Stop ora di religione, ultima battaglia progressista

Stop ora di religione, ultima battaglia progressista

Abolire l’ora di religione. Questo lo scopo finale della mozione presentata al Senato da alcuni parlamentari. Si parla di sostituzione con l’educazione civica, o almeno questo è ciò che sostengono i senatori che hanno depositato la richiesta, ovvero Emma Bonino di + Europa, Roberto Rampi e Tommaso Cerno del PD, Loredana De Petris di LeU, Carlo Martelli del Gruppo Misto, ma anche Maurizio Buccarella, Elena Fattori e Matteo Mantero del M5S.

La mozione sull’ora di religione nasce dall’appello di gennaio di Carlo Troilo, dirigente della Associazione Luca Coscioni, in occasione del novantesimo anniversario dei Patti Lateranensi. Nella mozione si legge che “tutti questi privilegi per la Chiesa Cattolica contrastano con la crescente secolarizzazione della società italiana dove i cattolici praticanti sono circa il 30% della popolazione, e scendono al di sotto di questa percentuale fra i giovani”.

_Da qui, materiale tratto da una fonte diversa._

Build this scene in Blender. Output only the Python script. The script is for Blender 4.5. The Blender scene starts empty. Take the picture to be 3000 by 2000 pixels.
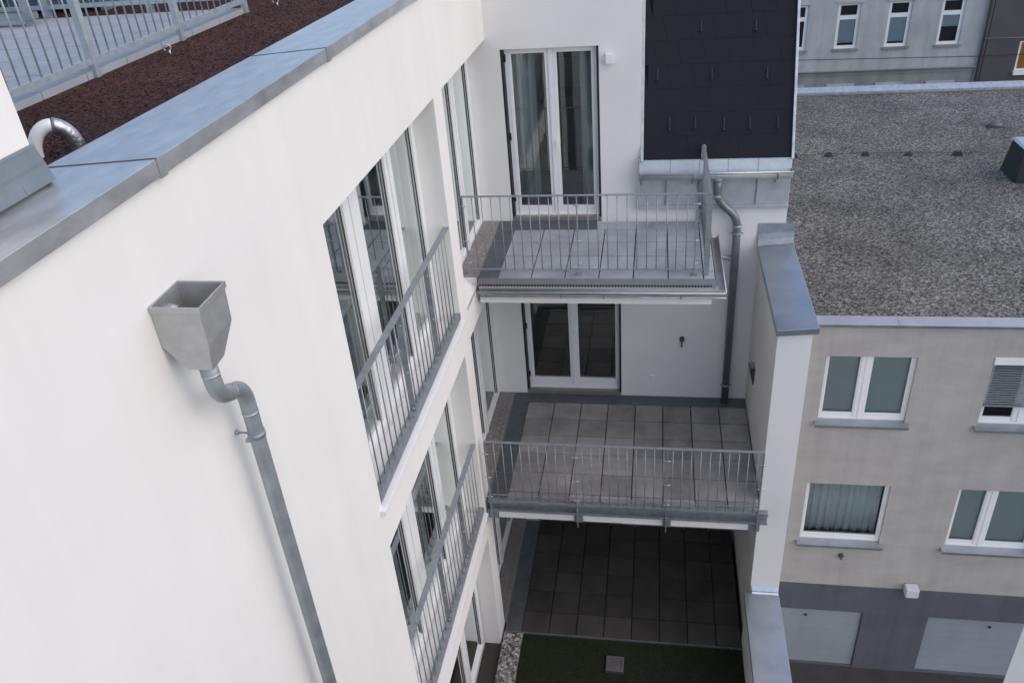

Le dichiarazioni di Troilo sono però di più ampio respiro: “Il nostro obiettivo  è quello della laicità dello Stato, che non è un obiettivo antireligioso, ma anzi profondamente rispettoso della libertà religiosa e di espressione. Vorrei che la scuola fosse il luogo dove vengono insegnati il pensiero critico e l’educazione civica, e vorrei che il danaro pubblico fosse utilizzato per finanziare progetti di interesse pubblico invece che assegnati a fondo perduto a organizzazioni religiose, che poi lo utilizzano anche per campagne politiche, come accaduto per il sabotaggio del referendum sulla legge 40. I privilegi fiscali per gli enti legati al Vaticano, oltre ad essere un danno per tutti i cittadini, sono una offesa innanzitutto ai cattolici, che vedono impropriamente utilizzata la motivazione religiosa per imporre misure di iniquità fiscale”.

Niente religione, sì all’educazione civica. Ma a quanto pare primi “sì” anche ad elementi di cultura islamica, stranamente sostenuti dai lottatori per la “laicità dello Stato”: si ricordi il caso delle ore di arabo in una scuola elementari, ben lontane dalla classica “lingua straniera” impartita e di solito culturalmente ben più prossima a noi (l’inglese, il francese, lo spagnolo o il tedesco).

Se a scuola intestardirsi contro un quadro formativo che – dovrebbe essere ovvio ma evidentemente non lo è – non afferisce certamente alla fede ma alla preservazione culturale di certe radici ineludibili non solo dalle radici italiane ma addirittura europee, la questione si fa più interessante se si analizzano altri aspetti della richiesta.

Si potrebbe considerare infatti un lato relativamente positivo del testo quello di stabilire non solo le regole sull’IMU dei beni immobili della Chiesa Cattolica ma anche di recuperare le ICI non pagate in passato. Relativamente perché andrebbe sempre ricordato che non è solo la Chiesa cattolica a non pagare le imposte sugli immobili, ma qualunque confessione professi in un luogo di culto.

Tuttavia, la schiacciante maggioranza di immobili del Vaticano sul nostro territorio – per palesi ragione storiche – rispetto a quelli di altre religioni, suggerisce che forse una riflessione sul tema potrebbe svilupparsi.